### INFORMATION SUPPLIED
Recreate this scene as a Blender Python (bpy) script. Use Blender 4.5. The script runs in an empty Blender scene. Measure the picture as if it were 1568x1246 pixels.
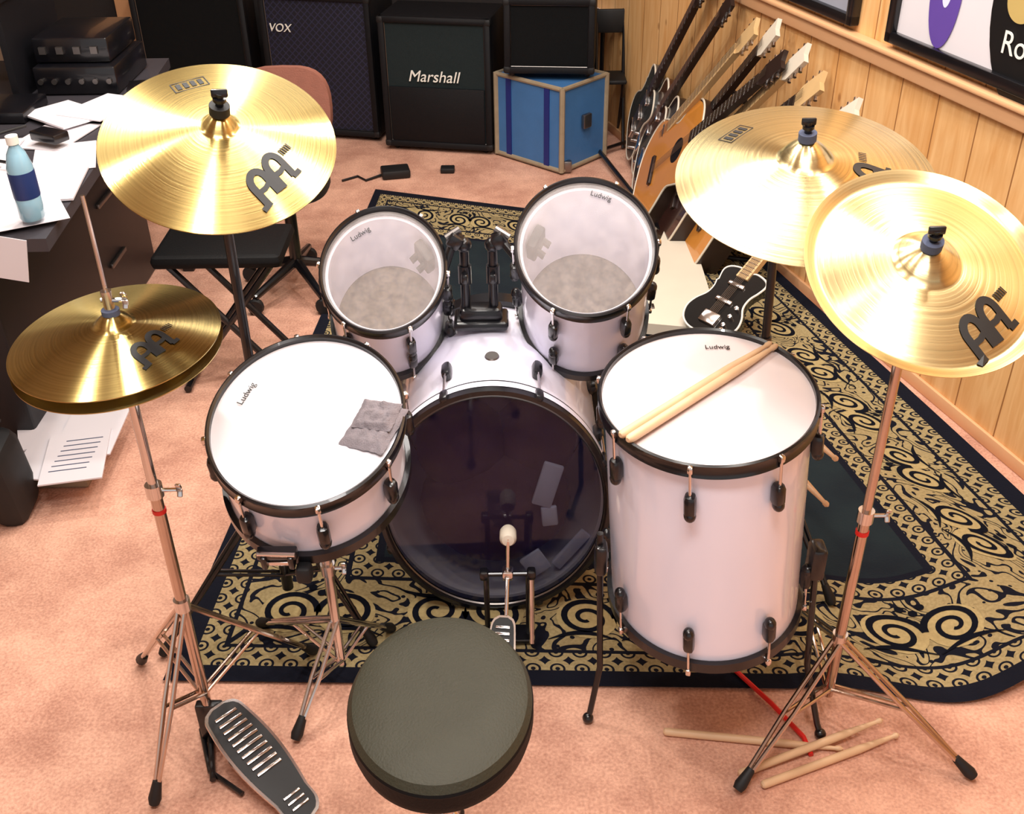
import bpy, math, random, bmesh
from mathutils import Matrix, Vector, Euler, noise
random.seed(4)
pi=math.pi
SC=bpy.context.scene
try:
    SC.view_settings.view_transform='Standard'
except Exception: pass

# ---------------------------------------------------------------- materials
def lin(c):
    return tuple(((x/12.92) if x<=.04045 else ((x+.055)/1.055)**2.4) for x in c)
def newmat(name):
    m=bpy.data.materials.new(name); m.use_nodes=True
    nt=m.node_tree; b=nt.nodes['Principled BSDF']
    return m,nt,b
def mat(name,col,rough=.5,metal=0.,var=.08,nscale=12.,bump=0.,coat=0.,bscale=None,spec=None):
    m,nt,b=newmat(name)
    col=lin(col)
    N=nt.nodes; L=nt.links
    tc=N.new('ShaderNodeTexCoord'); no=N.new('ShaderNodeTexNoise')
    no.inputs['Scale'].default_value=nscale; no.inputs['Detail'].default_value=4
    L.new(tc.outputs['Object'],no.inputs['Vector'])
    mx=N.new('ShaderNodeMix'); mx.data_type='RGBA'
    mx.inputs['A'].default_value=(*[c*(1-var) for c in col],1)
    mx.inputs['B'].default_value=(*[min(1,c*(1+var)) for c in col],1)
    L.new(no.outputs['Fac'],mx.inputs['Factor'])
    L.new(mx.outputs['Result'],b.inputs['Base Color'])
    b.inputs['Roughness'].default_value=rough; b.inputs['Metallic'].default_value=metal
    b.inputs['Coat Weight'].default_value=coat
    if spec is not None: b.inputs['Specular IOR Level'].default_value=spec
    if bump:
        n2=N.new('ShaderNodeTexNoise'); n2.inputs['Scale'].default_value=bscale or nscale*6
        n2.inputs['Detail'].default_value=6
        L.new(tc.outputs['Object'],n2.inputs['Vector'])
        bp=N.new('ShaderNodeBump'); bp.inputs['Strength'].default_value=bump; bp.inputs['Distance'].default_value=.004
        L.new(n2.outputs['Fac'],bp.inputs['Height']); L.new(bp.outputs['Normal'],b.inputs['Normal'])
    return m
M_white=mat('white_lacquer',(.94,.93,.99),.18,var=.02,coat=.6)
M_head=mat('coated_drum_head',(.93,.92,.95),.45,var=.03,nscale=6)
M_head2=mat('worn_drum_head',(.88,.83,.83),.3,var=.08,nscale=7,coat=.2)
M_black=mat('black_metal',(.04,.04,.06),.3,var=.2,coat=.3)
M_rub=mat('black_rubber',(.05,.05,.06),.6,var=.2)
M_chrome=mat('chrome',(.86,.84,.83),.15,metal=1,var=.06,nscale=30)
M_copper=mat('chrome_warm',(.78,.71,.66),.17,metal=1,var=.08,nscale=30)
M_tolex=mat('black_tolex',(.03,.03,.05),.6,var=.25,nscale=80,bump=.4,spec=.3)
M_cloth=mat('speaker_cloth',(.03,.04,.05),.8,var=.4,nscale=200,bump=.5,spec=.2)
M_cloth2=mat('speaker_cloth_grey',(.10,.145,.155),.8,var=.3,nscale=200,bump=.5,spec=.3)
M_wood=mat('hickory',(.86,.72,.57),.45,var=.12,nscale=20)
M_seat=mat('throne_vinyl',(.19,.185,.13),.6,var=.12,nscale=30,bump=.3,bscale=260,spec=.4)
M_seatside=mat('throne_side_vinyl',(.03,.03,.035),.6,var=.1,nscale=30,bump=.15,bscale=200,spec=.2)
M_paper=mat('paper',(.86,.84,.86),.7,var=.05,nscale=5)
M_text=mat('print_white',(.93,.93,.9),.5,var=.01)
M_ink=mat('logo_ink',(.02,.02,.03),.5,var=.1)
M_brown=mat('chair_fabric',(.54,.34,.28),.8,var=.12,nscale=40,bump=.3)
M_grey=mat('grey_cloth',(.50,.47,.49),.85,var=.3,nscale=60,bump=.5)
M_dark=mat('dark_laminate',(.05,.05,.07),.45,var=.2)
M_desk=mat('desk_top',(.22,.21,.23),.45,var=.15)
M_blue=mat('blue_fibre_case',(.24,.44,.66),.55,var=.12,nscale=15,bump=.2)
M_bluedk=mat('blue_strap',(.08,.14,.44),.6,var=.1)
M_casetrim=mat('case_trim',(.60,.54,.45),.4,var=.2,nscale=30)
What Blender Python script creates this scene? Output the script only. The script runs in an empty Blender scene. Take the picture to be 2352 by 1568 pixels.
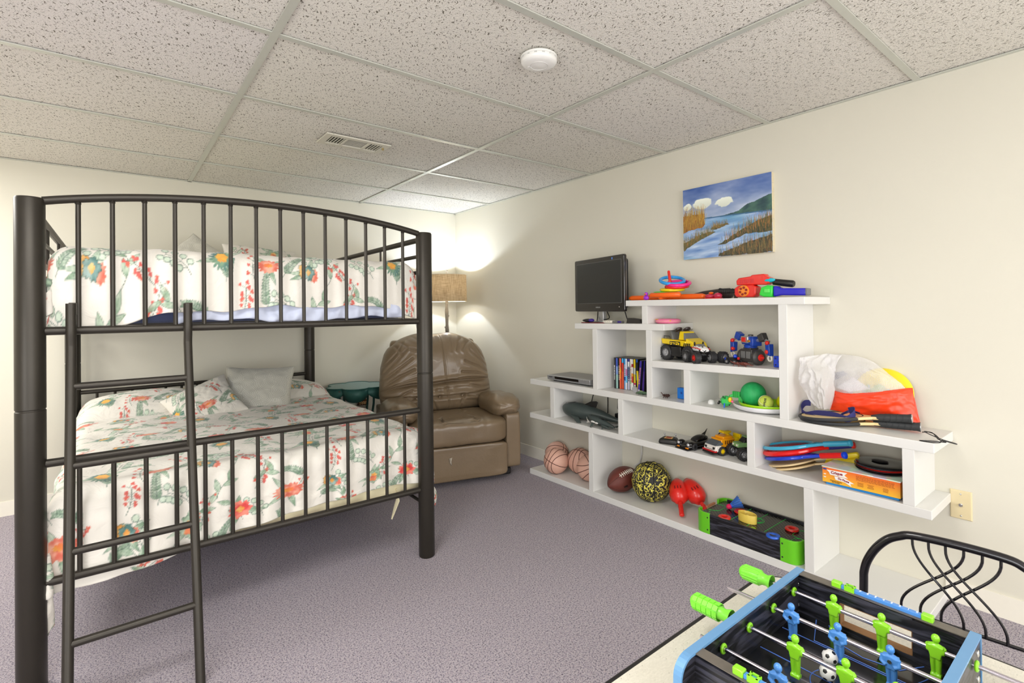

### WRITTEN TASK
Transcribe the whole listing exactly. Pictures are excluded.

### FINAL RESULT
Recreate this scene as a Blender Python (bpy) script. Use Blender 4.5. The script runs in an empty Blender scene. Measure the picture as if it were 1568x1246 pixels.
import bpy, math, random, bmesh
from mathutils import Matrix, Vector, Euler, noise
random.seed(4)
pi=math.pi
SC=bpy.context.scene
try:
    SC.view_settings.view_transform='Standard'
except Exception: pass

# ---------------------------------------------------------------- materials
def lin(c):
    return tuple(((x/12.92) if x<=.04045 else ((x+.055)/1.055)**2.4) for x in c)
def newmat(name):
    m=bpy.data.materials.new(name); m.use_nodes=True
    nt=m.node_tree; b=nt.nodes['Principled BSDF']
    return m,nt,b
def mat(name,col,rough=.5,metal=0.,var=.08,nscale=12.,bump=0.,coat=0.,bscale=None,spec=None):
    m,nt,b=newmat(name)
    col=lin(col)
    N=nt.nodes; L=nt.links
    tc=N.new('ShaderNodeTexCoord'); no=N.new('ShaderNodeTexNoise')
    no.inputs['Scale'].default_value=nscale; no.inputs['Detail'].default_value=4
    L.new(tc.outputs['Object'],no.inputs['Vector'])
    mx=N.new('ShaderNodeMix'); mx.data_type='RGBA'
    mx.inputs['A'].default_value=(*[c*(1-var) for c in col],1)
    mx.inputs['B'].default_value=(*[min(1,c*(1+var)) for c in col],1)
    L.new(no.outputs['Fac'],mx.inputs['Factor'])
    L.new(mx.outputs['Result'],b.inputs['Base Color'])
    b.inputs['Roughness'].default_value=rough; b.inputs['Metallic'].default_value=metal
    b.inputs['Coat Weight'].default_value=coat
    if spec is not None: b.inputs['Specular IOR Level'].default_value=spec
    if bump:
        n2=N.new('ShaderNodeTexNoise'); n2.inputs['Scale'].default_value=bscale or nscale*6
        n2.inputs['Detail'].default_value=6
        L.new(tc.outputs['Object'],n2.inputs['Vector'])
        bp=N.new('ShaderNodeBump'); bp.inputs['Strength'].default_value=bump; bp.inputs['Distance'].default_value=.004
        L.new(n2.outputs['Fac'],bp.inputs['Height']); L.new(bp.outputs['Normal'],b.inputs['Normal'])
    return m
M_white=mat('white_lacquer',(.94,.93,.99),.18,var=.02,coat=.6)
M_head=mat('coated_drum_head',(.93,.92,.95),.45,var=.03,nscale=6)
M_head2=mat('worn_drum_head',(.88,.83,.83),.3,var=.08,nscale=7,coat=.2)
M_black=mat('black_metal',(.04,.04,.06),.3,var=.2,coat=.3)
M_rub=mat('black_rubber',(.05,.05,.06),.6,var=.2)
M_chrome=mat('chrome',(.86,.84,.83),.15,metal=1,var=.06,nscale=30)
M_copper=mat('chrome_warm',(.78,.71,.66),.17,metal=1,var=.08,nscale=30)
M_tolex=mat('black_tolex',(.03,.03,.05),.6,var=.25,nscale=80,bump=.4,spec=.3)
M_cloth=mat('speaker_cloth',(.03,.04,.05),.8,var=.4,nscale=200,bump=.5,spec=.2)
M_cloth2=mat('speaker_cloth_grey',(.10,.145,.155),.8,var=.3,nscale=200,bump=.5,spec=.3)
M_wood=mat('hickory',(.86,.72,.57),.45,var=.12,nscale=20)
M_seat=mat('throne_vinyl',(.19,.185,.13),.6,var=.12,nscale=30,bump=.3,bscale=260,spec=.4)
M_seatside=mat('throne_side_vinyl',(.03,.03,.035),.6,var=.1,nscale=30,bump=.15,bscale=200,spec=.2)
M_paper=mat('paper',(.86,.84,.86),.7,var=.05,nscale=5)
M_text=mat('print_white',(.93,.93,.9),.5,var=.01)
M_ink=mat('logo_ink',(.02,.02,.03),.5,var=.1)
M_brown=mat('chair_fabric',(.54,.34,.28),.8,var=.12,nscale=40,bump=.3)
M_grey=mat('grey_cloth',(.50,.47,.49),.85,var=.3,nscale=60,bump=.5)
M_dark=mat('dark_laminate',(.05,.05,.07),.45,var=.2)
M_desk=mat('desk_top',(.22,.21,.23),.45,var=.15)
M_blue=mat('blue_fibre_case',(.24,.44,.66),.55,var=.12,nscale=15,bump=.2)
M_bluedk=mat('blue_strap',(.08,.14,.44),.6,var=.1)
M_casetrim=mat('case_trim',(.60,.54,.45),.4,var=.2,nscale=30)
What Blender Python script creates this scene? Output the script only. The script runs in an empty Blender scene. Take the picture to be 2352 by 1568 pixels.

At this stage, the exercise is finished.